The foregoing descriptions are merely exemplary embodiments of this disclosure, and are not intended to limit this disclosure in any form. Although this disclosure has been disclosed above through the exemplary embodiments, the embodiments are not intended to limit this disclosure. A person skilled in the art can make some variations or modifications to the technical content disclosed above without departing from the scope of the technical solutions of this disclosure, to obtain equivalent embodiments with equivalent changes. However, any simple alteration, equivalent change or modification made to the foregoing embodiments based on the technical essence of this disclosure without departing from the content of the technical solutions of this disclosure shall fall within the scope of the technical solutions of this disclosure.

According to some embodiments, each module or unit may exist respectively or be combined into one or more units. Some units may be further split into multiple smaller function subunits, thereby implementing the same operations without affecting the technical effects of some embodiments. The units are divided based on logical functions. In actual applications, a function of one unit may be realized by multiple units, or functions of multiple units may be realized by one unit. In some embodiments, the apparatus may further include other units. These functions may also be realized cooperatively by the other units, and may be realized cooperatively by multiple units.

A person skilled in the art would understand that these “modules” could be implemented by hardware logic, a processor or processors executing computer software code, or a combination of both. The “modules” may also be implemented in software stored in a memory of a computer or a non-transitory computer-readable medium, where the instructions of each module are executable by a processor to thereby cause the processor to perform the respective operations of the corresponding module.

The foregoing embodiments are used for describing, instead of limiting the technical solutions of the disclosure.
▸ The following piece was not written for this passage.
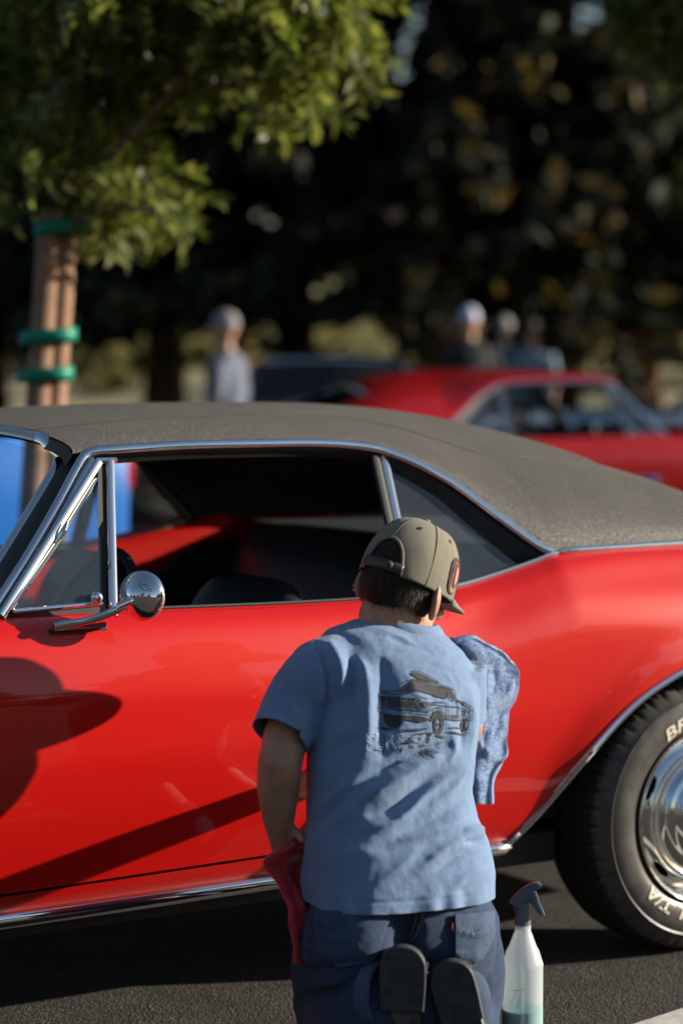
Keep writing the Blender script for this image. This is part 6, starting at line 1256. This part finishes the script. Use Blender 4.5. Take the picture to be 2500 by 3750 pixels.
# ------------------------------------------------------------------ redwood grove
def redwood(x, y, hgt, r0, low, nclump, label, spread=1.0, seed=0, lit_share=0.15, top=0.0):
    o = empty('redwood_tree', (x, y, 0), 0, label, 'tree', 'redwood grove'); g_ = np.random.default_rng(seed)
    b = MB(); k = 16; b.loft([[((r0 * (1 - 0.85 * t) + 0.10 * max(0, 1 - t * 12)) * (1 + 0.10 * math.sin(a * 5 + t * 9)) * math.cos(a), (r0 * (1 - 0.85 * t) + 0.10 * max(0, 1 - t * 12)) * (1 + 0.10 * math.sin(a * 5 + t * 9)) * math.sin(a), hgt * t - 0.05) for a in np.linspace(0, 2 * math.pi, 20, endpoint=False)] for t in np.linspace(0, 1, k)])
    Cs = []; Ds = []
    for i in range(nclump):
        z = low + (hgt - low) * g_.random() ** 1.6; f = (z - low) / (hgt - low); ln = spread * (2.9 * (1 - f) ** 0.7 + 0.5) * g_.uniform(0.65, 1.1); a = g_.uniform(0, 2 * math.pi)
        e = np.array([math.cos(a), math.sin(a), 0]); s0 = np.array([0, 0, z]) + e * r0 * 0.6; mid = s0 + e * ln * .5 + np.array([0, 0, -0.05 * ln]); tip = s0 + e * ln + np.array([0, 0, -0.32 * ln])
        if i % 3 == 0: b.tube([s0, mid, tip], [0.03, 0.018, 0.006], 5)
        n = int(52 * (ln / 2 + 0.4)); t = g_.random(n) ** 0.75; P = s0 + (mid - s0) * np.minimum(1, t * 2)[:, None] + (tip - mid) * np.clip(t * 2 - 1, 0, 1)[:, None]
        P = P + g_.normal(0, 1, (n, 3)) * np.array([0.20, 0.20, 0.13]) * (0.5 + t)[:, None]; Cs.append(P); Ds.append(unit(e + np.array([0, 0, -0.45]) + g_.normal(0, 0.55, (n, 3))))
    b.build('trunk', M['bark'], o); C_ = np.vstack(Cs); D_ = np.vstack(Ds); n = len(C_)
    kp = np.array([mnoise.noise(Vector(((x + q[0]) * 2.0, q[2] * 2.4, 5.2))) for q in C_]) < 0.12      # ragged gaps in the grove
    C_ = C_[kp]; D_ = D_[kp]; n = len(C_)
    Nn = unit(np.cross(D_, g_.normal(0, 1, (n, 3))) + np.array([0, 0, .5])); V, Fq = leaf_quads(C_, D_, Nn, g_.uniform(.26, .50, n), g_.uniform(.11, .22, n))
    cr = fast_mesh('crown', V, Fq, M['needle'], o); cr.data.materials.append(M['needle_lit']); mi = (g_.random(n) < lit_share).astype(np.int32); cr.data.polygons.foreach_set('material_index', mi); return o  # a random share of leaves gets the painted sunlit colour
RW = [(-60, 31.0, .30), (600, 30.0, .24), (1080, 33.0, .28), (1610, 29.0, .30), (2050, 33.0, .27), (2330, 30.0, .30), (2760, 31.0, .3), (850, 39.0, .3), (1830, 41.0, .3), (-560, 33.0, .3), (3200, 32.0, .3), (3700, 35.0, .3), (4300, 33.0, .32), (5000, 36, .3)]
NAMES = ['leftmost', 'with its trunk above the parked cars left of the plaid-shirted person', 'behind the black car', 'with the tall trunk behind the white-capped person', 'right of the grey-topped person', 'with trunk near the right edge', 'at the far right edge', 'second row, behind the plaid-shirted person', 'second row, right of centre', 'beyond the left edge', 'beyond the right edge, nearest', 'beyond the right edge, second', 'beyond the right edge, third', 'beyond the right edge, farthest']
for i, ((px, d, r0), nm) in enumerate(zip(RW, NAMES)):
    p = at(px, 1270, d); redwood(p[0], p[1], 24 + (i * 37 % 5), r0 * 0.85, 2.5 + 0.35 * (i % 3), (360 if d < 35 else 120) if px < 3000 else 160, 'tall dark redwood tree, ' + nm, 1.15, 100 + i, 0.22 if 900 < px < 1700 else 0.09)  # trees around the middle carry more of the painted sunlit leaves
# ---- sunlit scrub and weeds beyond the grove: one blurred mass
VV = []; FF = []
for i in range(34):
    px = -300 + 3200 * i / 33 + rng.uniform(-60, 60); d = rng.uniform(44, 66); p = at(px, 1270, d); z0 = 1.6 * float(smoothstep(0.02, 0.6, (p[1] - 27) / 90)); n = 800; r = rng.uniform(0.9, 1.9)
    C_ = unit(rng.normal(0, 1, (n, 3))) * (rng.random((n, 1)) ** .4) * np.array([r, r, r * 0.8]) + np.array([p[0], p[1], z0 + r * .5]); D_ = unit(rng.normal(0, 1, (n, 3)) + [0, 0, .6]); Nn = unit(np.cross(D_, rng.normal(0, 1, (n, 3))))
    V, Fq = leaf_quads(C_, D_, Nn, rng.uniform(.14, .28, n), rng.uniform(.06, .12, n)); FF.append(Fq + sum(len(q) for q in VV)); VV.append(V)
tag(fast_mesh('scrub', np.vstack(VV), np.vstack(FF), M['shrubleaf'], None), 'sunlit dry scrub on the slope behind the redwood trunks', 'scrub', kind='stuff')
# ------------------------------------------------------------------ what stands behind the camera and shows in the paint
for i, (x, y) in enumerate([(-16, -22), (-9, -26), (-1, -24), (7, -27), (-24, -18), (-30, -26)]):
    redwood(x, y, 9 + i % 3, .26, 1.8, 150, 'redwood tree across the car park behind the viewer, ' + ['third from the left', 'fourth from the left', 'fifth from the left', 'rightmost', 'second from the left', 'leftmost'][i], 1.3, 300 + i)
for i, (x, y) in enumerate([(-17, 30), (-20, 24), (-24, 31), (-27, 20), (-31, 27), (-36, 18), (-14, 36)]):
    redwood(x, y, 24 + i % 3, .3, 3.0, 190, 'tall redwood out of view on the left, ' + ['next to the frame', 'second nearest', 'third from the frame', 'fourth from the frame', 'fifth from the frame', 'farthest out', 'in the back row'][i], 1.4, 400 + i)
for i, (x, y) in enumerate([(30, -11), (26, -15), (34, -14), (23, -19), (38, -10)]):
    redwood(x, y, 8 + i % 3, .26, 1.8, 150, 'redwood tree beyond the right edge, mirrored in the fender, ' + ['second from the road', 'middle one', 'fourth from the road', 'farthest from the road', 'nearest the road'][i], 1.2, 500 + i)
A person of ordinary skill in the art shall understand that although the disclosure has been described in detail with reference to the foregoing embodiments, modifications can be made to the technical solutions described in the foregoing embodiments, or equivalent replacements can be made to some technical features in the technical solutions, provided that such modifications or replacements do not cause the essence of corresponding technical solutions to depart from the spirit and scope of the technical solutions of the embodiments of the disclosure and the appended claims.